Amazon spit out a new Kindle announcement today. Are they being a little too voluminous with this stuff? Bigger. Ok. Deluxe - well, the price is pretty deluxe, for Amazon profit. And everyone knows the letter "X" is marketing magic.
If there's a reason for boomers to care about this product release (sometime during the summer) maybe it's the almost 3X more display real estate. But come on, the price tag! In a time of econ crunch, belt tightening and rampant job losses? It's very close to $500. $489.
Other Kindle features:
- It'll handle PDF (portable document format) Adobe's ubiquitous contribution to electronic media.
- The screen rotates when you turn Kindle sideways. Old news. Everyone else did it first.
- Several major text book publishers will alledgedly put their books into Kindle-useable format. And some universites will test the device to see what students think.
Let's see. Text books cost an arm and a leg; a laptop is many hundred dollars; and a Kindle - yeah chuck another half a grand on the fire before your grandchild starts school next fall.

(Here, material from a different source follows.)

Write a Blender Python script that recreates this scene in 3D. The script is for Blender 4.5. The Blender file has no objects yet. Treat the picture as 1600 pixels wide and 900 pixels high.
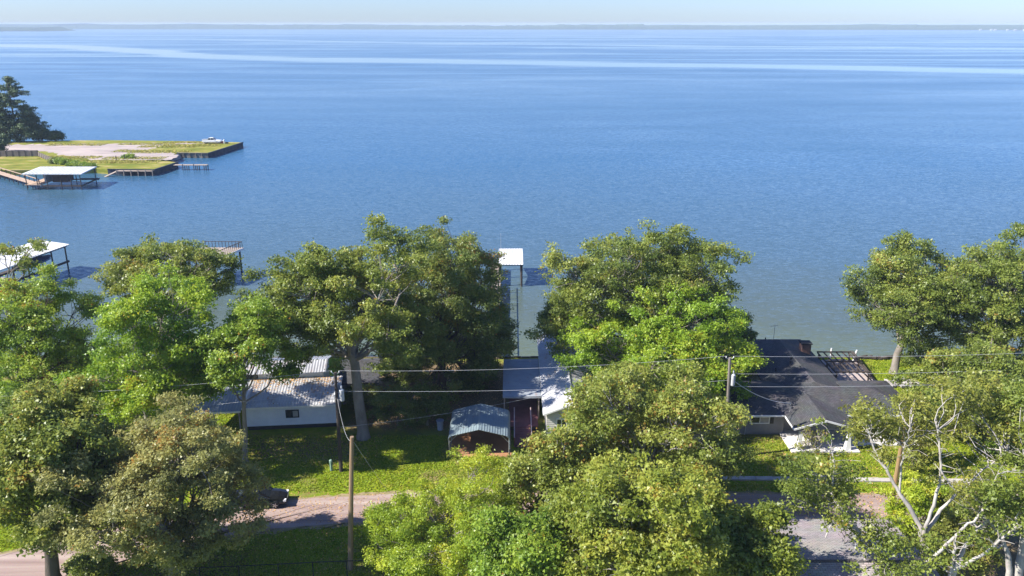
import bpy, math, random
import numpy as np
from mathutils import Vector, Matrix

# ------------------------------------------------------------------ camera, light, exposure
scene = bpy.context.scene
COL = scene.collection
CAM_H = 37.0
PITCH = math.radians(17.75)          # tilt below the horizon
FOC = 1290.0                         # focal length in photo pixels (photo 1600 wide)

cam_d = bpy.data.cameras.new("camera")
cam = bpy.data.objects.new("camera", cam_d)
COL.objects.link(cam)
cam.location = (0, 0, CAM_H)
cam.rotation_euler = (math.pi / 2 - PITCH, 0, 0)
cam_d.sensor_width = 36.0
cam_d.lens = 36.0 * FOC / 1600.0
cam_d.clip_start = 0.5
cam_d.clip_end = 40000.0
scene.camera = cam

SUN_EL = math.radians(41.0)
SUN_DIR_XY = (-0.975, -0.222)        # horizontal direction towards the sun (left, slightly behind the camera)

world = bpy.data.worlds.new("World")
scene.world = world
world.use_nodes = True
wn, wl = world.node_tree.nodes, world.node_tree.links
wn.clear()
w_out = wn.new("ShaderNodeOutputWorld")
w_bg = wn.new("ShaderNodeBackground")
w_sky = wn.new("ShaderNodeTexSky")
w_sky.sky_type = 'NISHITA'
w_sky.sun_disc = False
w_sky.sun_elevation = SUN_EL
w_sky.sun_rotation = math.atan2(SUN_DIR_XY[0], SUN_DIR_XY[1])
w_sky.altitude = 0.0
w_sky.air_density = 1.0
w_sky.dust_density = 0.3
w_sky.ozone_density = 3.0
w_bg.inputs["Strength"].default_value = 0.076
w_tint = wn.new("ShaderNodeMix")          # clear blue morning air
w_tint.data_type = 'RGBA'
w_tint.blend_type = 'MULTIPLY'
w_tint.inputs[0].default_value = 1.0
w_tint.inputs[7].default_value = (0.65, 0.815, 1.26, 1)
wl.new(w_sky.outputs[0], w_tint.inputs[6])
wl.new(w_tint.outputs[2], w_bg.inputs[0])
wl.new(w_bg.outputs[0], w_out.inputs[0])

sun_d = bpy.data.lights.new("sun", 'SUN')
sun = bpy.data.objects.new("sun", sun_d)
COL.objects.link(sun)
sun_d.energy = 5.0
sun_d.angle = math.radians(0.5)
sun_d.color = (1.0, 0.955, 0.87)
_to = Vector((SUN_DIR_XY[0] * math.cos(SUN_EL), SUN_DIR_XY[1] * math.cos(SUN_EL), math.sin(SUN_EL)))
sun.rotation_euler = (-_to).to_track_quat('-Z', 'Y').to_euler()
sun.location = (-60, -20, 80)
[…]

Personally, I have always objected to the business theory of grab a ton of money from each of a few customers and laugh all the way to the bank. I enjoy providing a great product at a fair price to a lot of customers so everyone gains something. With all the people who have supported Jeff Bezos, the Amazon entrepreneur, for a dozen years - since the days of his garage based business model - I'm unpleasantly surprised at his persistance in trying to break the bank and the buyers with Kindle.
Bezos said some newspapers will discount subscriptions if you don't live where you can subscribe to a newsprint version. I bet in five years everyone, all the newspaper moguls, will offer discounted e-subscriptions. But I'm betting it won't be on Kindle.
Hearst and Apple have long threatened to jump on this market segment. I hope someone slows down and does it right. Doesn’t really matter how fast Amazon brings out new Kindles. What we want is an affordable, attractive, easily portable, comfortable electronic reader that supports multiple formats. Then my generation, the Show Me Before I Buy generation, will jump - in droves. I'm waiting.
Note: Dallas Morning News CEO James Moroney told a Senate hearing, according to the Washington Post, "...the best deal Amazon will give the Dallas Morning News, and we've negotiated this up to the last two weeks, they want 70 percent of the subscriptions revenue. I get 30 percent, they get 70 percent. On top of that they have said 'we (Amazon) get the right to republish your intellectual property to any portable device'. Now is that a business model that is going to work for newspapers?